Jennifer Rode's training is in informatics, human-computer interaction and anthropology. In her research, she uses an ethnographic approach to understand technology users in the context of their daily lives and to understand issues surrounding gender, security and privacy. Her work is used to inform and evaluate the design of ubiquitous computing technologies, especially "smart homes." In doing so, Rode aims to contribute theoretically to understanding the design process and the larger field of digital anthropology. Her major teaching area is in human-computer interaction. Dr. Rode’s professional experience has included several academic posts as well as consultant and research positions at a variety of private-sector companies. Early in her career, she was one of the initial members of the User Experience team designing the initial UI for TiVo.

Trina Joyce Sajo is a PhD candidate in Media Studies at the Faculty of Information and Media Studies, The University of Western Ontario. She holds an International Development Research Center (IDRC) Canada grant to study cybersex from the perspective of Philippine ICT policy and regulation, which is part of her dissertation project to explore tensions between lived realities of cybersex and laws surrounding the phenomenon.

Gina Schlesselman-Tarango is a newly hired Instructional Services and Initiatives Librarian at California State San Bernardino where she will spend her time working with the library’s critical information literacy program. She is excited about student-centered pedagogy, information politics, feminism, and critical animal studies.

Caitlin Shanley is the team leader for instruction and the librarian for American Studies, Asian Studies, and Women’s Studies at Temple University in Philadelphia, PA.

Rebecka Sheffield is a doctoral student in the Faculty of Information at the University of Toronto, in collaboration with the Mark S. Bonham Centre for Sexual Diversity Studies. Rebecka’s research draws from social movement theory and archival studies to explore the sustainability and strategic actions of lesbian and gay archives as social movement organizations. Her dissertation project examines queer archives at a moment in time when the socio-political environment has opened up opportunities for these organizations to engage with the mainstream in ways previously unavailable.

Lisa Sloniowski is an Associate Librarian (English Literature) and a PhD student in Social and Political Thought at York University. She researches feminist archives and libraries, neoliberalism and libraries, and critical information literacy. She is co-investigator on Dr. Bobby Noble's SSHRC-funded Feminist Porn Archive and Research Project. http://www.yorku.ca/lisasl/ David Squires is completing a dissertation in English that traces the transatlantic rise of library science and its impact on modern literature.
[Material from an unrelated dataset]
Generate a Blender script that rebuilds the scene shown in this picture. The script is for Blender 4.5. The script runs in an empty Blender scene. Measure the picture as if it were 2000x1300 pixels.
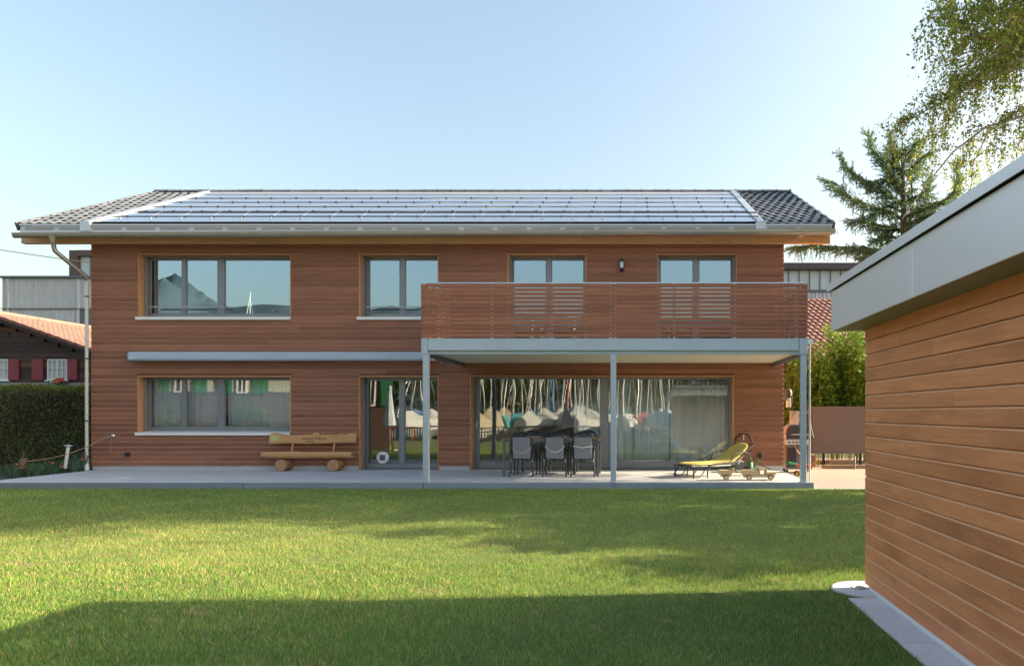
import bpy, math, random
import numpy as np
from mathutils import Vector, Matrix, Euler

R = math.radians
sc = bpy.context.scene
COL = sc.collection
rnd = random.Random(7)
rng = np.random.default_rng(11)

# ------------------------------------------------------------------ camera, sky, sun, exposure
CAM_Z, FPX = 1.55, 1333.0
cam = bpy.data.cameras.new('camera'); cam_o = bpy.data.objects.new('camera', cam); COL.objects.link(cam_o)
cam_o.location = (0, 0, CAM_Z); cam_o.rotation_euler = (R(90), 0, 0)
cam.sensor_width = 36; cam.lens = FPX / 2000 * 36
cam.shift_x = -0.12; cam.shift_y = 0.078
cam.clip_start = 0.05; cam.clip_end = 6000
sc.camera = cam_o

SUN_EL, SUN_AZ = R(23.3), R(5.3)
world = bpy.data.worlds.new('World'); sc.world = world; world.use_nodes = True
wn = world.node_tree
sky = wn.nodes.new('ShaderNodeTexSky'); sky.sky_type = 'NISHITA'; sky.sun_disc = False
sky.sun_elevation = SUN_EL; sky.sun_rotation = R(90) - SUN_AZ
sky.altitude = 0; sky.air_density = 1.42; sky.dust_density = 4.4; sky.ozone_density = 0.7
wn.links.new(sky.outputs[0], wn.nodes['Background'].inputs[0])
wn.nodes['Background'].inputs[1].default_value = 0.112
sun = bpy.data.lights.new('sun', 'SUN'); sun.energy = 5.0; sun.angle = R(0.53); sun.color = (1, 0.84, 0.58)
sun_o = bpy.data.objects.new('sun', sun); COL.objects.link(sun_o)
SDIR = Vector((math.cos(SUN_EL) * math.cos(SUN_AZ), math.cos(SUN_EL) * math.sin(SUN_AZ), math.sin(SUN_EL)))
sun_o.location = SDIR * 60
sun_o.rotation_euler = (-SDIR).to_track_quat('-Z', 'Y').to_euler()
vs = sc.view_settings
vs.view_transform = 'Standard'; vs.look = 'None'; vs.gamma = 1; vs.use_curve_mapping = False
vs.exposure = 1.62
sc.cycles.use_denoising = True
sc.cycles.max_bounces = 8; sc.cycles.transparent_max_bounces = 12

# ------------------------------------------------------------------ helpers
def W(px, py, Y):
    return ((px - 1240) * Y / FPX, CAM_Z - (py - 806) * Y / FPX)
def X_(px, Y): return (px - 1240) * Y / FPX
def Z_(py, Y): return CAM_Z - (py - 806) * Y / FPX
def P(px, py, Y):
    x, z = W(px, py, Y); return Vector((x, Y, z))

def root_of(o):
    while o.parent: o = o.parent
    return o

def link(o, parent=None):
    COL.objects.link(o)
    if parent: o.parent = parent
    return o

def tag(o, label=None, cat=None, group=None, kind=None):
    if label: o['label'] = label
    if cat: o['category'] = cat
    if group: o['group'] = group
    if kind: o['kind'] = kind
    return o

def thing(name, label, cat, loc=(0, 0, 0), group=None):
    o = bpy.data.objects.new(name, None); link(o); o.location = loc; o.empty_display_size = .2
    return tag(o, label, cat, group)

def copy_tree(o, parent=None):
    c = o.copy(); COL.objects.link(c); c.parent = parent
    for ch in list(o.children): copy_tree(ch, c)
    return c

class MB:
    def __init__(s): s.v = []; s.f = []
    def add(s, vs_, fs):
        n = len(s.v); s.v += [tuple(v) for v in vs_]; s.f += [tuple(i + n for i in f) for f in fs]; return s
    def box(s, x0, x1, y0, y1, z0, z1):
        if x0 > x1: x0, x1 = x1, x0
        if y0 > y1: y0, y1 = y1, y0
        if z0 > z1: z0, z1 = z1, z0
        return s.add([(x0, y0, z0), (x1, y0, z0), (x1, y1, z0), (x0, y1, z0), (x0, y0, z1), (x1, y0, z1), (x1, y1, z1), (x0, y1, z1)],
                     [(0, 3, 2, 1), (4, 5, 6, 7), (0, 1, 5, 4), (1, 2, 6, 5), (2, 3, 7, 6), (3, 0, 4, 7)])
    def cbox(s, c, size, rot=(0, 0, 0)):
        m = Euler(rot).to_matrix(); c = Vector(c); hx, hy, hz = [k / 2 for k in size]
        vs_ = [c + m @ Vector((a * hx, b * hy, d * hz)) for d in (-1, 1) for a, b in ((-1, -1), (1, -1), (1, 1), (-1, 1))]
        return s.add(vs_, [(0, 3, 2, 1), (4, 5, 6, 7), (0, 1, 5, 4), (1, 2, 6, 5), (2, 3, 7, 6), (3, 0, 4, 7)])
    def tube(s, pts, r, n=8, closed=False, flat=1.0):
        pts = [Vector(p) for p in pts]; m = len(pts)
        rs = r if isinstance(r, (list, tuple)) else [r] * m
        vs_ = []; prev = None
        for i, p in enumerate(pts):
            if closed: t = pts[(i + 1) % m] - pts[i - 1]
            else: t = pts[min(i + 1, m - 1)] - pts[max(i - 1, 0)]
            t = t.normalized() if t.length > 1e-9 else Vector((0, 0, 1))
            if prev is None:
                a = Vector((0, 0, 1)) if abs(t.z) < .9 else Vector((1, 0, 0)); u = t.cross(a).normalized()
            else:
                u = (prev - t * prev.dot(t)); u = u.normalized() if u.length > 1e-6 else t.orthogonal().normalized()
            prev = u; w = t.cross(u)
            for k in range(n):
                a = 2 * math.pi * k / n
                vs_.append(p + (u * math.cos(a) * flat + w * math.sin(a)) * rs[i])
        fs = []
        for i in range(m if closed else m - 1):
            j = (i + 1) % m
            for k in range(n):
                l = (k + 1) % n; fs.append((i * n + k, i * n + l, j * n + l, j * n + k))
        if not closed: fs += [tuple(range(n - 1, -1, -1)), tuple((m - 1) * n + k for k in range(n))]
        return s.add(vs_, fs)
    def prism(s, poly, axis, lo, hi):
        def mk(a, b, c):
            return {'x': (c, a, b), 'y': (a, c, b), 'z': (a, b, c)}[axis]
        n = len(poly); vs_ = [mk(a, b, lo) for a, b in poly] + [mk(a, b, hi) for a, b in poly]
        fs = [tuple(range(n)), tuple(range(2 * n - 1, n - 1, -1))] + [(i, (i + 1) % n + 0, (i + 1) % n + n, i + n) for i in range(n)]
        return s.add(vs_, fs)
    def lathe(s, prof, c=(0, 0, 0), n=16, rot=None):
        m = Euler(rot).to_matrix() if rot else Matrix.Identity(3); c = Vector(c); vs_ = []; k_ = len(prof)
        for r, z in prof:
            for k in range(n):
                a = 2 * math.pi * k / n; vs_.append(c + m @ Vector((r * math.cos(a), r * math.sin(a), z)))
        fs = [(i * n + k, i * n + (k + 1) % n, (i + 1) * n + (k + 1) % n, (i + 1) * n + k) for i in range(k_ - 1) for k in range(n)]
        fs += [tuple(range(n - 1, -1, -1)), tuple((k_ - 1) * n + k for k in range(n))]
        return s.add(vs_, fs)
    def build(s, name, mat, parent=None, smooth=False, bevel=0, seg=2, mat2=None, mat2_faces=()):
        off = root_of(parent).location if parent else Vector((0, 0, 0))
        me = bpy.data.meshes.new(name)
        me.from_pydata([(v[0] - off[0], v[1] - off[1], v[2] - off[2]) for v in s.v], [], s.f)
        import bmesh
        bm = bmesh.new(); bm.from_mesh(me); bmesh.ops.recalc_face_normals(bm, faces=bm.faces); bm.to_mesh(me); bm.free()
        if smooth:
            me.polygons.foreach_set('use_smooth', [True] * len(me.polygons)); me.set_sharp_from_angle(angle=R(40))
        me.materials.append(mat)
        if mat2:
            me.materials.append(mat2)
            for i in mat2_faces: me.polygons[i].material_index = 1
        o = bpy.data.objects.new(name, me); link(o, parent)
        if bevel:
            b = o.modifiers.new('bevel', 'BEVEL'); b.width = bevel; b.segments = seg; b.limit_method = 'ANGLE'
        return o

def holes_grid(x0, x1, z0, z1, holes):
    xs = sorted({x0, x1, *[h[0] for h in holes], *[h[1] for h in holes]}); xs = [x for x in xs if x0 <= x <= x1]
    zs = sorted({z0, z1, *[h[2] for h in holes], *[h[3] for h in holes]}); zs = [z for z in zs if z0 <= z <= z1]
    for a, b in zip(xs, xs[1:]):
        for c, d in zip(zs, zs[1:]):
            mx, mz = (a + b) / 2, (c + d) / 2
            if not any(h[0] < mx < h[1] and h[2] < mz < h[3] for h in holes): yield a, b, c, d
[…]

He recently co-edited the volume Porn Archives (Duke University Press, 2014).

Michael Waldman is the Head of Collection Management at Baruch College, CUNY. He is interested in creating vibrant and diverse library collections. He wrote Libraries and the Transgender Community, which can be found in Serving LGBTIQ Library and Archives Users, edited by Ellen Greenblatt. He can be reached at Michael.Waldman@baruch.cuny.edu

Kellee E. Warren is a Master of Science candidate in the Graduate School of Library and Information Science at the University of Illinois at Urbana-Champaign. Her research interests focus on the underrepresented in the archives, specifically enslaved black women of the Diaspora, and how this history impacts current trends in diversity in the LIS and archival science professions. Her research began with an interest in the culture of enslaved black women, labor and reproduction, and their role in the economics of the Atlantic Slave Trade.

Michael M. Widdersheim is a PhD student in the School of Information Sciences at the University of Pittsburgh with experience in public and school libraries.